I have tested shared memory (on Windows XP with SP3 and Windows 7 64bit PRO), it works.

Answer 3

You can safely use the returned 32-bit handle as according to https://learn.microsoft.com/en-us/windows/desktop/WinProg64/interprocess-communication, 64 bit windows still use 32-bit handle.

64-bit versions of Windows use 32-bit handles for interoperability. When sharing a handle between 32-bit and 64-bit applications, only the lower 32 bits are significant, so it is safe to truncate the handle (when passing it from 64-bit to 32-bit) or sign-extend the handle (when passing it from 32-bit to 64-bit).
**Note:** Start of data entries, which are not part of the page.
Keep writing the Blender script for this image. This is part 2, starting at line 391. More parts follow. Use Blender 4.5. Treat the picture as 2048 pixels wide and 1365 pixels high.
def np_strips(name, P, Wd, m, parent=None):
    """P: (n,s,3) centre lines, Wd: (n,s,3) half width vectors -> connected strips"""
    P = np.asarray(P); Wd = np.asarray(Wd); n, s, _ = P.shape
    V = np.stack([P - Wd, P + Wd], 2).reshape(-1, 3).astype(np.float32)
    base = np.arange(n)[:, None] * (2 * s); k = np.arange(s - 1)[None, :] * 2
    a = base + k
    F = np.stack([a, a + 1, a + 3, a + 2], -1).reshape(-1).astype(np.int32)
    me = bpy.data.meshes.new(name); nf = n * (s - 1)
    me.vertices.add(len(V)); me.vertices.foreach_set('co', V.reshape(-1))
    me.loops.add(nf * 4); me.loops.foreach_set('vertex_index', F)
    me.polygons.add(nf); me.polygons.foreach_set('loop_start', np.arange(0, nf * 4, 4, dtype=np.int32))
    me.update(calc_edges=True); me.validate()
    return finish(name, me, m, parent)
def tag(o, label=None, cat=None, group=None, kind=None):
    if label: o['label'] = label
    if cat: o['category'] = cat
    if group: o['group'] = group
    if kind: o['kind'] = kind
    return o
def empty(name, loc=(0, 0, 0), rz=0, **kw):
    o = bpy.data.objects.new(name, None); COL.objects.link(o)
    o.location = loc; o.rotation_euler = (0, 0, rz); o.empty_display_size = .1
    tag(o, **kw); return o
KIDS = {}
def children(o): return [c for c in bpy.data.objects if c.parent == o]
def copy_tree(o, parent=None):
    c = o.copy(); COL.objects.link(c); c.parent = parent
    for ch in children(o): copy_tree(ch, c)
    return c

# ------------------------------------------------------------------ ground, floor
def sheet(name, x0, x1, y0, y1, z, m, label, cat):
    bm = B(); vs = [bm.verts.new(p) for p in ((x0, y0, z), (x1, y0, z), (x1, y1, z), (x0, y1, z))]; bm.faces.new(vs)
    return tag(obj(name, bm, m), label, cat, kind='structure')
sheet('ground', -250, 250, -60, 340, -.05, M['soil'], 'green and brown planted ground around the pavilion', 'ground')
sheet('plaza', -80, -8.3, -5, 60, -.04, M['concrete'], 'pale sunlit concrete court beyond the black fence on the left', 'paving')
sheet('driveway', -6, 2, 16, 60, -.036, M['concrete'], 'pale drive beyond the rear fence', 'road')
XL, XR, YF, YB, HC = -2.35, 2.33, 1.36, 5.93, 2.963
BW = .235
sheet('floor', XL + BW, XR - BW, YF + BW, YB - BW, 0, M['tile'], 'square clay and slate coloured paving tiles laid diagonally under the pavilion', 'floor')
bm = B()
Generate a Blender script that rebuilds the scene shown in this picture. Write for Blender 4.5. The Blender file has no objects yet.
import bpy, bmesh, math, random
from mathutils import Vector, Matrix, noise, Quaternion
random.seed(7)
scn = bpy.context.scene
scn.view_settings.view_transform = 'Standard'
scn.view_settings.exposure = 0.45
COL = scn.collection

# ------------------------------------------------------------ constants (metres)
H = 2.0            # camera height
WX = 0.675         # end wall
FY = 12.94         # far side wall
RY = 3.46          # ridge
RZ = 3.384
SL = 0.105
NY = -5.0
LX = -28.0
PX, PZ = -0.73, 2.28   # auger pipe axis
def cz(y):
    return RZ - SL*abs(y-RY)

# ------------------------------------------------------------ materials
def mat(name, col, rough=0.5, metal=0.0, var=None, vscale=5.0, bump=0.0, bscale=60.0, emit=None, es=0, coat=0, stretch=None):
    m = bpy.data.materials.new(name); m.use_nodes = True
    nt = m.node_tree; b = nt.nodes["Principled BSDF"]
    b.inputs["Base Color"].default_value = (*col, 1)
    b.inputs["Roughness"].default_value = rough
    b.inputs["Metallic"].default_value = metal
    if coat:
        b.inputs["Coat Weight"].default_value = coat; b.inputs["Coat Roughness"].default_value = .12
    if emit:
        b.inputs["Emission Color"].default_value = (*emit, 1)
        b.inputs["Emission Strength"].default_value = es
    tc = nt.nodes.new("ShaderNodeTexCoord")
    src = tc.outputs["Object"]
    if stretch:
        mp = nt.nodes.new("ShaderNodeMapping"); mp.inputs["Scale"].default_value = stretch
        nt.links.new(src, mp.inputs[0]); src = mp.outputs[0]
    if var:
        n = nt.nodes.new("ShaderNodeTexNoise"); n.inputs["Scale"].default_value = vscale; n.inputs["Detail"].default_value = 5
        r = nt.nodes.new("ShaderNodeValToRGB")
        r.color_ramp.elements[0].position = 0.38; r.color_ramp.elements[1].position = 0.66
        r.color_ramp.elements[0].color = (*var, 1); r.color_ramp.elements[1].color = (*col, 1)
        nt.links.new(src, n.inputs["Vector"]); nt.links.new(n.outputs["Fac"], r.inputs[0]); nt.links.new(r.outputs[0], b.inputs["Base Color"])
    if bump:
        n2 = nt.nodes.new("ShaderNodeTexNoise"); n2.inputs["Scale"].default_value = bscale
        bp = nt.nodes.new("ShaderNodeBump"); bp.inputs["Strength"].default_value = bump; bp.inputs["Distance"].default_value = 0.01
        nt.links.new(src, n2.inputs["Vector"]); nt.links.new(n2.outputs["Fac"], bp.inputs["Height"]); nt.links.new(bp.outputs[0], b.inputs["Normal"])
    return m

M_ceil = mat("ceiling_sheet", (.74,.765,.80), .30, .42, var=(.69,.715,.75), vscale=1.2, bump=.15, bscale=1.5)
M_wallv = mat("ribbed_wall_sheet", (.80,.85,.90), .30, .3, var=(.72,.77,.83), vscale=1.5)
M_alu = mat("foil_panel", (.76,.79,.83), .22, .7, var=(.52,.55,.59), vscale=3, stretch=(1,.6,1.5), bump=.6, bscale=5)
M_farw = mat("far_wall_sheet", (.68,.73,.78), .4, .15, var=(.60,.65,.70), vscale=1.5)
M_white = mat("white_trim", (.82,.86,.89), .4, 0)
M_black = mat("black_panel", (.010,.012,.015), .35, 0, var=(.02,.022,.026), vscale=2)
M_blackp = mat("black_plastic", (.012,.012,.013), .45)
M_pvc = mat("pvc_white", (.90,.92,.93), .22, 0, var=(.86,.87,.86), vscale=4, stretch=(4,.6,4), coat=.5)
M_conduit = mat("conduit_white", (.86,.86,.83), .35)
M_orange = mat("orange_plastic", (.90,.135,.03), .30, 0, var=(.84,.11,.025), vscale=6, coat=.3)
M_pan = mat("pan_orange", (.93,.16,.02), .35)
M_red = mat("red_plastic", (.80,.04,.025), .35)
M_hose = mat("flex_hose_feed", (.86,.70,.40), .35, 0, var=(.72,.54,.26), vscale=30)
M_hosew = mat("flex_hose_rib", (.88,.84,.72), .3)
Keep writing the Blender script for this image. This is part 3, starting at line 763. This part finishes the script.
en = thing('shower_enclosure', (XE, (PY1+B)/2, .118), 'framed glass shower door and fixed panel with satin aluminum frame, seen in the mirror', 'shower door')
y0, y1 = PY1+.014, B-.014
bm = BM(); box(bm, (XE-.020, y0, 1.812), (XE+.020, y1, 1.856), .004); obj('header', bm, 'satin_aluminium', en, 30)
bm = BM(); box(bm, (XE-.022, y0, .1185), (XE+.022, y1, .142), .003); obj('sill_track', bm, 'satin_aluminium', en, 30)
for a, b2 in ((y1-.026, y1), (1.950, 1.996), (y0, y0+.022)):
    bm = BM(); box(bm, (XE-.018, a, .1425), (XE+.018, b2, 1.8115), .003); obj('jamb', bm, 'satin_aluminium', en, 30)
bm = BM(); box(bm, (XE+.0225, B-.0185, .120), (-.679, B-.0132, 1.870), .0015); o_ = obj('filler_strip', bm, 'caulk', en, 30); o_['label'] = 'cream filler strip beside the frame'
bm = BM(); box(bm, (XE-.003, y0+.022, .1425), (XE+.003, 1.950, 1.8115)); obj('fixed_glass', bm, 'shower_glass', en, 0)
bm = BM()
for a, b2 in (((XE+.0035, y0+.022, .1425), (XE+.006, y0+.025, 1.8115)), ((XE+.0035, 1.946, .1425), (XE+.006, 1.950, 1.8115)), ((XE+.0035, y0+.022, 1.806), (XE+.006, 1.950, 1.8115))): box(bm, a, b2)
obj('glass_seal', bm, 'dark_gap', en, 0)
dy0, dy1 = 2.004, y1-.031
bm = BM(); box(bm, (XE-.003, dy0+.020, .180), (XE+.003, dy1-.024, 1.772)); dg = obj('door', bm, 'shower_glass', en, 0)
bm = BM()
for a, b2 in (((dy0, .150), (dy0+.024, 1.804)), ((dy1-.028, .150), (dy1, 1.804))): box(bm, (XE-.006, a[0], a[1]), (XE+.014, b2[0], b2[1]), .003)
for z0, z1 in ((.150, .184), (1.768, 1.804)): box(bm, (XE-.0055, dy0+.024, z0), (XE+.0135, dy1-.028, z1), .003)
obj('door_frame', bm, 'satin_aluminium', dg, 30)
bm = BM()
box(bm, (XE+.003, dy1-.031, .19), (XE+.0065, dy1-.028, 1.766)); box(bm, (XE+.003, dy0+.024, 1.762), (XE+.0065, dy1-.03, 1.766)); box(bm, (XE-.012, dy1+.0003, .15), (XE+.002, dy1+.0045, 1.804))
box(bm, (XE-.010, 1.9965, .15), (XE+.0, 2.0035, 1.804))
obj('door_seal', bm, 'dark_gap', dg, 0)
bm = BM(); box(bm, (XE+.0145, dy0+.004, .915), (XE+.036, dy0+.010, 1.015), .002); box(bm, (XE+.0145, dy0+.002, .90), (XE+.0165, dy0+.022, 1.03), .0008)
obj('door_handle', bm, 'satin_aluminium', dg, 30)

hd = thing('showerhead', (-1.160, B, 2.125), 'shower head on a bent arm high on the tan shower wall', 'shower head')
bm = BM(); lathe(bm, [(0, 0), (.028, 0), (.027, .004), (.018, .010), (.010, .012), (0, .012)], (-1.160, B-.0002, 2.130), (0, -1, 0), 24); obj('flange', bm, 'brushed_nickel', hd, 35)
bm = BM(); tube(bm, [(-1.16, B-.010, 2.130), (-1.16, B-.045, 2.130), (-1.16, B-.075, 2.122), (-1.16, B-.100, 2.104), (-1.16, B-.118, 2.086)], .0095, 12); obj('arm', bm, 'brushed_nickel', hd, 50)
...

Handles that can be shared include handles to user objects such as windows (HWND), handles to GDI objects such as pens and brushes (HBRUSH and HPEN), and handles to named objects such as mutexes, semaphores, and file handles.

Answer 4

A bit more advanced, but rather than having CreateRemoteThread() call LoadLibrary() directly, you can instead allocate an HMODULE in the remote process by using VirtualAllocEx(), then allocate a block of executable memory (also with VirtualAllocEx()) and put some assembly code in it to call LoadLibrary() and save the return value to the allocated HMODULE, and then you can have CreateRemoteThread() run that allocated "function", wait for the thread to exit, and then read the HMODULE using ReadProcessMemory().

This is demonstrated by Implementing Remote LoadLibrary and Remote GetProcAddress Using PowerShell and Assembly (in PowerShell, but can be translated to C/C++ as needed).